→ GIVEN TASK: Write out the listing in full, matching it word for word.

_ _ _ _ _ _ _

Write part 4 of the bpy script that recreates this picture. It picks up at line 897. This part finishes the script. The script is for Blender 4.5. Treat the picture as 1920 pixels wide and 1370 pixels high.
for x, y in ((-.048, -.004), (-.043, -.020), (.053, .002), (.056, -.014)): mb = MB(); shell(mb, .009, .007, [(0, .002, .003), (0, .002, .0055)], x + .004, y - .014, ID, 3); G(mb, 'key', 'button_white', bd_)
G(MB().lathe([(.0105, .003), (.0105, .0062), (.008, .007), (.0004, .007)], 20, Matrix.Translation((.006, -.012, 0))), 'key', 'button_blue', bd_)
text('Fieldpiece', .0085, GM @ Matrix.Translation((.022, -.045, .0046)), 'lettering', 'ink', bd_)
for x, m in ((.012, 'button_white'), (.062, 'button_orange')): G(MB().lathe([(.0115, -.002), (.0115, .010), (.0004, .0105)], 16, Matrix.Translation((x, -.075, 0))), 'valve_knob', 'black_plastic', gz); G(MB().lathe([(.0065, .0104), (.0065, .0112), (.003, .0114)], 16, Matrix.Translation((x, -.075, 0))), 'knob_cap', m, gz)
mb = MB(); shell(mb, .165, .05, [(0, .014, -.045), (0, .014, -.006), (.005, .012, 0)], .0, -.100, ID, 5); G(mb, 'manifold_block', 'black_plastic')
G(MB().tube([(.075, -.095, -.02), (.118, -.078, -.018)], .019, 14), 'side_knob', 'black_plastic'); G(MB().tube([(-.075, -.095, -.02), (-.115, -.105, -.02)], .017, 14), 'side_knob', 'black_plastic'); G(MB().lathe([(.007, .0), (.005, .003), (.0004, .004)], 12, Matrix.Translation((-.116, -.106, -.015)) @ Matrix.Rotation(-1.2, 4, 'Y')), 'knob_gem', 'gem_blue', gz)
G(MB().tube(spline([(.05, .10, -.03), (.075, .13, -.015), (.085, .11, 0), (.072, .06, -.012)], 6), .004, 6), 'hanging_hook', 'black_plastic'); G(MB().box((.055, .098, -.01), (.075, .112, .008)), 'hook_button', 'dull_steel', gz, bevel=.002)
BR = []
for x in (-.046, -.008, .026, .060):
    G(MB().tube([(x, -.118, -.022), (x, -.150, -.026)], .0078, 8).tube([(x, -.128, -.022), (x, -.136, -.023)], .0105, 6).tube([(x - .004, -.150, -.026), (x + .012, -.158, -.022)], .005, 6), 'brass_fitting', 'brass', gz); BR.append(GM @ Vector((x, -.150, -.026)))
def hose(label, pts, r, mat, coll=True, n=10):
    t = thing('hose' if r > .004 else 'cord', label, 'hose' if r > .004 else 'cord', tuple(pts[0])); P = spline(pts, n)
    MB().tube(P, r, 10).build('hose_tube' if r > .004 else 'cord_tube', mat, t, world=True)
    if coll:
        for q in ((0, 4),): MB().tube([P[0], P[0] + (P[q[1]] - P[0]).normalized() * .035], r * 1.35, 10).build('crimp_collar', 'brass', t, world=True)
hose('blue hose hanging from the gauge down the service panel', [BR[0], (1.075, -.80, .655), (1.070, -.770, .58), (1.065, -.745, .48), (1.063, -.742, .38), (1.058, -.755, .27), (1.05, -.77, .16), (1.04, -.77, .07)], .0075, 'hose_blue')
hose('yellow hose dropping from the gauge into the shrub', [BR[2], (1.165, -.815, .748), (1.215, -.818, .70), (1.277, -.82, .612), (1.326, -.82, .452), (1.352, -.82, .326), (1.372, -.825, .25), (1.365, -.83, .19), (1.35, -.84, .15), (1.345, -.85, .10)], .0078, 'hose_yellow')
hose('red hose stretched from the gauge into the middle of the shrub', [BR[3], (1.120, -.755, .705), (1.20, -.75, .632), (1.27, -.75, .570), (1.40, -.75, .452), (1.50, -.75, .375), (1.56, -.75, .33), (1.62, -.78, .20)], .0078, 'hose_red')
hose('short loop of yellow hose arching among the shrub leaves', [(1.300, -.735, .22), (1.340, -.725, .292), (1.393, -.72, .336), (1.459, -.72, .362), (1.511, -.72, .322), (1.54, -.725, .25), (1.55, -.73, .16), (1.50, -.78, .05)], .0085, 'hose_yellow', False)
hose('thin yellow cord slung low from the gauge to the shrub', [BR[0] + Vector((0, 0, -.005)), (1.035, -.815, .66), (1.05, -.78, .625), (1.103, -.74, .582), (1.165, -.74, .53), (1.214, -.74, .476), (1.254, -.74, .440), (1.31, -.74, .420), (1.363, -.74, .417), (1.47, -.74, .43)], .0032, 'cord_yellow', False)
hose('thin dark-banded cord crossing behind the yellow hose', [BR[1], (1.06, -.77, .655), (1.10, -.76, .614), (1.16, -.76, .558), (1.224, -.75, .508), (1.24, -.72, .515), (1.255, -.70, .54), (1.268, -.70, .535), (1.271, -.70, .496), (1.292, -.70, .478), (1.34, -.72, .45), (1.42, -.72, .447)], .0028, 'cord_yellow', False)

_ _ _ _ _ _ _

→ WRITTEN REPLY:
Write part 4 of the bpy script that recreates this picture. It picks up at line 897. This part finishes the script. The script is for Blender 4.5. Treat the picture as 1920 pixels wide and 1370 pixels high.
for x, y in ((-.048, -.004), (-.043, -.020), (.053, .002), (.056, -.014)): mb = MB(); shell(mb, .009, .007, [(0, .002, .003), (0, .002, .0055)], x + .004, y - .014, ID, 3); G(mb, 'key', 'button_white', bd_)
G(MB().lathe([(.0105, .003), (.0105, .0062), (.008, .007), (.0004, .007)], 20, Matrix.Translation((.006, -.012, 0))), 'key', 'button_blue', bd_)
text('Fieldpiece', .0085, GM @ Matrix.Translation((.022, -.045, .0046)), 'lettering', 'ink', bd_)
for x, m in ((.012, 'button_white'), (.062, 'button_orange')): G(MB().lathe([(.0115, -.002), (.0115, .010), (.0004, .0105)], 16, Matrix.Translation((x, -.075, 0))), 'valve_knob', 'black_plastic', gz); G(MB().lathe([(.0065, .0104), (.0065, .0112), (.003, .0114)], 16, Matrix.Translation((x, -.075, 0))), 'knob_cap', m, gz)
mb = MB(); shell(mb, .165, .05, [(0, .014, -.045), (0, .014, -.006), (.005, .012, 0)], .0, -.100, ID, 5); G(mb, 'manifold_block', 'black_plastic')
G(MB().tube([(.075, -.095, -.02), (.118, -.078, -.018)], .019, 14), 'side_knob', 'black_plastic'); G(MB().tube([(-.075, -.095, -.02), (-.115, -.105, -.02)], .017, 14), 'side_knob', 'black_plastic'); G(MB().lathe([(.007, .0), (.005, .003), (.0004, .004)], 12, Matrix.Translation((-.116, -.106, -.015)) @ Matrix.Rotation(-1.2, 4, 'Y')), 'knob_gem', 'gem_blue', gz)
G(MB().tube(spline([(.05, .10, -.03), (.075, .13, -.015), (.085, .11, 0), (.072, .06, -.012)], 6), .004, 6), 'hanging_hook', 'black_plastic'); G(MB().box((.055, .098, -.01), (.075, .112, .008)), 'hook_button', 'dull_steel', gz, bevel=.002)
BR = []
for x in (-.046, -.008, .026, .060):
    G(MB().tube([(x, -.118, -.022), (x, -.150, -.026)], .0078, 8).tube([(x, -.128, -.022), (x, -.136, -.023)], .0105, 6).tube([(x - .004, -.150, -.026), (x + .012, -.158, -.022)], .005, 6), 'brass_fitting', 'brass', gz); BR.append(GM @ Vector((x, -.150, -.026)))
def hose(label, pts, r, mat, coll=True, n=10):
    t = thing('hose' if r > .004 else 'cord', label, 'hose' if r > .004 else 'cord', tuple(pts[0])); P = spline(pts, n)
    MB().tube(P, r, 10).build('hose_tube' if r > .004 else 'cord_tube', mat, t, world=True)
    if coll:
        for q in ((0, 4),): MB().tube([P[0], P[0] + (P[q[1]] - P[0]).normalized() * .035], r * 1.35, 10).build('crimp_collar', 'brass', t, world=True)
hose('blue hose hanging from the gauge down the service panel', [BR[0], (1.075, -.80, .655), (1.070, -.770, .58), (1.065, -.745, .48), (1.063, -.742, .38), (1.058, -.755, .27), (1.05, -.77, .16), (1.04, -.77, .07)], .0075, 'hose_blue')
hose('yellow hose dropping from the gauge into the shrub', [BR[2], (1.165, -.815, .748), (1.215, -.818, .70), (1.277, -.82, .612), (1.326, -.82, .452), (1.352, -.82, .326), (1.372, -.825, .25), (1.365, -.83, .19), (1.35, -.84, .15), (1.345, -.85, .10)], .0078, 'hose_yellow')
hose('red hose stretched from the gauge into the middle of the shrub', [BR[3], (1.120, -.755, .705), (1.20, -.75, .632), (1.27, -.75, .570), (1.40, -.75, .452), (1.50, -.75, .375), (1.56, -.75, .33), (1.62, -.78, .20)], .0078, 'hose_red')
hose('short loop of yellow hose arching among the shrub leaves', [(1.300, -.735, .22), (1.340, -.725, .292), (1.393, -.72, .336), (1.459, -.72, .362), (1.511, -.72, .322), (1.54, -.725, .25), (1.55, -.73, .16), (1.50, -.78, .05)], .0085, 'hose_yellow', False)
hose('thin yellow cord slung low from the gauge to the shrub', [BR[0] + Vector((0, 0, -.005)), (1.035, -.815, .66), (1.05, -.78, .625), (1.103, -.74, .582), (1.165, -.74, .53), (1.214, -.74, .476), (1.254, -.74, .440), (1.31, -.74, .420), (1.363, -.74, .417), (1.47, -.74, .43)], .0032, 'cord_yellow', False)
hose('thin dark-banded cord crossing behind the yellow hose', [BR[1], (1.06, -.77, .655), (1.10, -.76, .614), (1.16, -.76, .558), (1.224, -.75, .508), (1.24, -.72, .515), (1.255, -.70, .54), (1.268, -.70, .535), (1.271, -.70, .496), (1.292, -.70, .478), (1.34, -.72, .45), (1.42, -.72, .447)], .0028, 'cord_yellow', False)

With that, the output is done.